Students prepare to embark on pilgrimage

Students prepare to embark on pilgrimage

A group of UW-Eau Claire students are packing for a trip and will head south over winter break.
The Civil Rights Pilgrimage will draw more than 100 students together for a 10 day bus trip from Jan. 3-13 to historic sites, said Jodi Thesing-Ritter, the associate dean of students and adviser to the project.
“The trip was the idea of a group of students who were resident assistants in Putnam Hall seven years ago,” she said.
A new team of students are selected in April each year to develop and coordinate the trip for that year, she said.
“They do research on all of the places and they develop the itinerary,” she said. “This year we have eight coordinators so they’ll be four on each bus.”
The pilgrimage gives students an in-depth, unique educational experience about the Civil Rights Movement.
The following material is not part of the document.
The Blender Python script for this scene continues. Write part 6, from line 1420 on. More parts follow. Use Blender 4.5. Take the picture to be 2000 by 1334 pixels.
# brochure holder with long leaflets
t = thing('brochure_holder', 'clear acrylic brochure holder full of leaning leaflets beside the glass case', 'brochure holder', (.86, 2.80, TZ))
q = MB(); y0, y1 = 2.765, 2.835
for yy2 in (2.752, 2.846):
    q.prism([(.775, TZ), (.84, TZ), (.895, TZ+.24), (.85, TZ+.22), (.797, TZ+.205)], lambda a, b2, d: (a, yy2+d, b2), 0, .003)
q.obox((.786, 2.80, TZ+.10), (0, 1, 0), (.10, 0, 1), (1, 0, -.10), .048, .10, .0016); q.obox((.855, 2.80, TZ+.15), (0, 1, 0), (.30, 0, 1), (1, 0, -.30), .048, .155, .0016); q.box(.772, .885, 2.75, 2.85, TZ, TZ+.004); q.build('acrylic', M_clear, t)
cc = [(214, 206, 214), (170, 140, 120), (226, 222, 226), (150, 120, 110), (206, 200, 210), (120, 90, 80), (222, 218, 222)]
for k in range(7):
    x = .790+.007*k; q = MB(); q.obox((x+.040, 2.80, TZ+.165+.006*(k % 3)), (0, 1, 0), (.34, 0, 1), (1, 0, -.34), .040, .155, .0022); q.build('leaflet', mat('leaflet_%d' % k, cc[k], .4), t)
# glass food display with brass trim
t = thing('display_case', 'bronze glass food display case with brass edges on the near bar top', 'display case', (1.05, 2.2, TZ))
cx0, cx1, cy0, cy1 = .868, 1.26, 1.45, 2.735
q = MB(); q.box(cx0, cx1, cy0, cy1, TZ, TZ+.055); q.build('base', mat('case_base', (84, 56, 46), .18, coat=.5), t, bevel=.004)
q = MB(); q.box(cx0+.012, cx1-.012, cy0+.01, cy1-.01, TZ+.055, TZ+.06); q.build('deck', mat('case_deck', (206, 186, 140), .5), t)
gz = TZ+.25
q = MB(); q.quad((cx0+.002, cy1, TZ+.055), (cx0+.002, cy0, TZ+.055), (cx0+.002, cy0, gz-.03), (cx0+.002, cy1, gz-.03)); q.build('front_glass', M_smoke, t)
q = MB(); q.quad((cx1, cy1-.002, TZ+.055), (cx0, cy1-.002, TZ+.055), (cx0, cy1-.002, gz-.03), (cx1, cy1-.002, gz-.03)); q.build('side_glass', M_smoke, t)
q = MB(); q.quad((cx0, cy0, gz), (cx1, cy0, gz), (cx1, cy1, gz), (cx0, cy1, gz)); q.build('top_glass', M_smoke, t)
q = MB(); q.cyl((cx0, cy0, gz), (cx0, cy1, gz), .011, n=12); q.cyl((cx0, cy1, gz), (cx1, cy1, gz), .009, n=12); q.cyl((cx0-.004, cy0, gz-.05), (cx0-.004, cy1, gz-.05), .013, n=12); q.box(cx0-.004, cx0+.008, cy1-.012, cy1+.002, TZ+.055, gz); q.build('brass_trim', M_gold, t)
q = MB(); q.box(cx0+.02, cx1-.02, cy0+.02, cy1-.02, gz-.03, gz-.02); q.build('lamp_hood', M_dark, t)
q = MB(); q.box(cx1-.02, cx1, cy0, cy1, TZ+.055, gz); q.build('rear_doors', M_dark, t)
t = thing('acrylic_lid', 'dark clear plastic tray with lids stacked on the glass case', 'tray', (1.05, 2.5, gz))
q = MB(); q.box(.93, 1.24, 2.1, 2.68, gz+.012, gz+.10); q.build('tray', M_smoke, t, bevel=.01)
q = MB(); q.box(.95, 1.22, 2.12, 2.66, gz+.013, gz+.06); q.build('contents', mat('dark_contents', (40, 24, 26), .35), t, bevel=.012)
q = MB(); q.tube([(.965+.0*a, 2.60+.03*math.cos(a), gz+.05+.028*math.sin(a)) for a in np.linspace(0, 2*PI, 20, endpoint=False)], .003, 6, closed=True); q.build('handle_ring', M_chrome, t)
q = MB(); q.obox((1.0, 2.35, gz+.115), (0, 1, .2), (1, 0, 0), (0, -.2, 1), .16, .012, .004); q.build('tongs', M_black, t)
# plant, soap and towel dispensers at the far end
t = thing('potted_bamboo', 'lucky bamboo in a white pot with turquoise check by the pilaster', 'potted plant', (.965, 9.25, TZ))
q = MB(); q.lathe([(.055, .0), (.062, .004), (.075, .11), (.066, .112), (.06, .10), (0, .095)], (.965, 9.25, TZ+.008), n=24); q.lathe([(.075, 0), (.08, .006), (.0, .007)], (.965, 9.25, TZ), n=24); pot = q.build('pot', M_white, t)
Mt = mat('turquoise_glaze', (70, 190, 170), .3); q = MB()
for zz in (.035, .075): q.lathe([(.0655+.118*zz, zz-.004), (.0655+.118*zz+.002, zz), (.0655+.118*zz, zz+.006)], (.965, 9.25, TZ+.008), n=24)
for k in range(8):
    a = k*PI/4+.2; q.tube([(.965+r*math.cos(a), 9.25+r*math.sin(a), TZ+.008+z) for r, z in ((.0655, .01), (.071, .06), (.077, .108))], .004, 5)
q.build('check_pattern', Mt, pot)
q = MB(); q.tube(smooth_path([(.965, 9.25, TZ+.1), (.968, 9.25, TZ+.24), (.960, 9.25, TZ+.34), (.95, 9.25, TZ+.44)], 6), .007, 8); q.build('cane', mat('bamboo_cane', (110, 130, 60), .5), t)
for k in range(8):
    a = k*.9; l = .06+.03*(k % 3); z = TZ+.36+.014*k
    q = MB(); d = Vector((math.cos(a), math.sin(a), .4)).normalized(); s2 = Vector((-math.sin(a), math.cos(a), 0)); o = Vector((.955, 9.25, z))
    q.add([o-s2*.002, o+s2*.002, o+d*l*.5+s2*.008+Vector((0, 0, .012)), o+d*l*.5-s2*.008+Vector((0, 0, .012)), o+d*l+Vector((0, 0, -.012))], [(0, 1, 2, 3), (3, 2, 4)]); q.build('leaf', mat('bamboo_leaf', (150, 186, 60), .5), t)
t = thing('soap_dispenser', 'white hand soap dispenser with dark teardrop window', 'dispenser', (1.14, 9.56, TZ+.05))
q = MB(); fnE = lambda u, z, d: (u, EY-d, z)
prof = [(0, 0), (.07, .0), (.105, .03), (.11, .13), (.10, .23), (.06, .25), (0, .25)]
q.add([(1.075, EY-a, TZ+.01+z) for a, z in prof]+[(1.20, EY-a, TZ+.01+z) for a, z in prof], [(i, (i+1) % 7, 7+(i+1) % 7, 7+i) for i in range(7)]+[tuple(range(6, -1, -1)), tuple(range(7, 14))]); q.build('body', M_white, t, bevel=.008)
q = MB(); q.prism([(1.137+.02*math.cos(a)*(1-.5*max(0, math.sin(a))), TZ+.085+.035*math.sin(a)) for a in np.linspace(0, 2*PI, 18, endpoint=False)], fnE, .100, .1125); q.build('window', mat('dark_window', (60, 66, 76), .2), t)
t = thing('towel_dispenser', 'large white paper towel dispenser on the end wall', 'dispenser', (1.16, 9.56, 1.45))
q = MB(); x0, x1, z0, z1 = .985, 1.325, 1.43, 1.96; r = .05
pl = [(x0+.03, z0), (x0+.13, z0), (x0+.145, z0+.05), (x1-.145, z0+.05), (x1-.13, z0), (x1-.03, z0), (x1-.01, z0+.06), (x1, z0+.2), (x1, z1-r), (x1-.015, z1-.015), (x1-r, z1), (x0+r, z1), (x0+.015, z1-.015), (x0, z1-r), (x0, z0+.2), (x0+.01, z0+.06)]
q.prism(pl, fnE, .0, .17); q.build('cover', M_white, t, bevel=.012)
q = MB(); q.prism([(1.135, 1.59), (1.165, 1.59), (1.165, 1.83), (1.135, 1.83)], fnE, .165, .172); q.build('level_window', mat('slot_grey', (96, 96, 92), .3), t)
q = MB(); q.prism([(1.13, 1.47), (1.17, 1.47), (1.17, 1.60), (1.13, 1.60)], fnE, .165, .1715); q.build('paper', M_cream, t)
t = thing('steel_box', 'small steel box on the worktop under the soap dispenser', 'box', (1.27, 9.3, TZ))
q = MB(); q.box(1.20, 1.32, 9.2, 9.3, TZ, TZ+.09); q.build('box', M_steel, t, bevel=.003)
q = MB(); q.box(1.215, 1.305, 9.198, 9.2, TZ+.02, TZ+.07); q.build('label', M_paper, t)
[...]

The trip begins in Atlanta — the birthplace of Martin Luther King Jr. — and ends in Memphis, Tenn., the city where MLK was assassinated.
Throughout the trip, students listen to a speech by an original Freedom Rider, attend the Rosa Parks Museum, the Birmingham Civil Rights Institute and the National Voting Rights Museum, and cross the Edmund Pettus Bridge in Selma along with many other opportunities.
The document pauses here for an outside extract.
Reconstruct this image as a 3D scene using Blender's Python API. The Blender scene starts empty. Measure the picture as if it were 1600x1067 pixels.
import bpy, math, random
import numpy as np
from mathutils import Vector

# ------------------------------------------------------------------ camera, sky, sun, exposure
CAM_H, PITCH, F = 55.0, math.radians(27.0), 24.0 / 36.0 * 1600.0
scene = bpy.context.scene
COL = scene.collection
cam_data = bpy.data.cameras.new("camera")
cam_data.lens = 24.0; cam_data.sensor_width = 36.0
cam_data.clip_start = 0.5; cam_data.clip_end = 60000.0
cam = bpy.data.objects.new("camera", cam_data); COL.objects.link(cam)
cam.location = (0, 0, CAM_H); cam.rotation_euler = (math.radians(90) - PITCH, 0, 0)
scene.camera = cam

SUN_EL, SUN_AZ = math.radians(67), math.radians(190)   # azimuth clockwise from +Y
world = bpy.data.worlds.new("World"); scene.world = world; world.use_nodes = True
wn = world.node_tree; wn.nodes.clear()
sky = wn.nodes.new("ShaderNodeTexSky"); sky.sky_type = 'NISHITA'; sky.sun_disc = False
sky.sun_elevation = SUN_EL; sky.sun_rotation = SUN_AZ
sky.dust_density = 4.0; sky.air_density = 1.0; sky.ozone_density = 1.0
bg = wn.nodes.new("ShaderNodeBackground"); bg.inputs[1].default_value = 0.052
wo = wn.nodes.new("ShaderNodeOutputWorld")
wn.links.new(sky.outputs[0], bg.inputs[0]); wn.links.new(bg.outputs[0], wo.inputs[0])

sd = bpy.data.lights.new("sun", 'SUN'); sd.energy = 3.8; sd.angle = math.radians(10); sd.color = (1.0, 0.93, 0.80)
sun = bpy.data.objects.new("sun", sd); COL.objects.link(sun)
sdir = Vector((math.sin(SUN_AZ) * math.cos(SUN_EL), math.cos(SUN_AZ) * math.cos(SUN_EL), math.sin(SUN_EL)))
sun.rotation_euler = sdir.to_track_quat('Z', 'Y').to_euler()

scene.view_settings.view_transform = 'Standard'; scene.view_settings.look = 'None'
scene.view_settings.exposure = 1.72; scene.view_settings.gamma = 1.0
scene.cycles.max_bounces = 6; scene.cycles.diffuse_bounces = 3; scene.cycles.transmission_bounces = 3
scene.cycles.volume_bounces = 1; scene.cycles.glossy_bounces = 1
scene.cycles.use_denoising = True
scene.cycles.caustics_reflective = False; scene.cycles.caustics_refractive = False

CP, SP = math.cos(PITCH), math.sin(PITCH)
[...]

There are opportunities for more tourist experiences, too, including the option of touring a CNN studio, visiting the World of Coca-Cola Museum, an aquarium, a Jimmy Carter museum, an airboat adventures swamp tour and a live jazz concert.
This is the third and final year journalism students are going on the trip, and to have their perspective has been a addition, Thesing-Ritter said.
“One of the things that we talk about on the trip is the role that media plays in social change,” she said. “To actually have journalists on the trip to engage in that conversation is wonderful.”
Associate professor of Communications Jan Larson said around 10 student journalists will join the pilgrimage to report under her supervision.
“We have students who are looking at businesses in particular communities,” she said. “We have students who are going to profile a music school in New Orleans.”
She said the students write multimedia and enterprise stories for Inside Eau Claire, the department’s capstone news website.
Larson said she looks forward to seeing the effect the trip has on what kind of journalism the students will pursue in the future.
Senior Kayla Peche, a journalism major, is going on the trip to report and said she looks forward to traveling to Alabama, Louisiana and Tennessee, all places she’s never been before.
“I’m interested in getting a new world aspect of how it is down south and how much they have progressed since the Civil Rights Movement,” she said. “As a journalist, I’m hoping that it broadens my horizon and keeps me aware of the different cultures and different people from different locations.”
Peche said she is currently setting up interviews with teachers, students and administrators at a music center in the ninth ward of New Orleans, built after Hurricane Katrina to develop young musicians into professionals.
“We’ll keep a blog there and will be posting every day from the trip,” Larson said. “But the stories will not be done until after we get back.”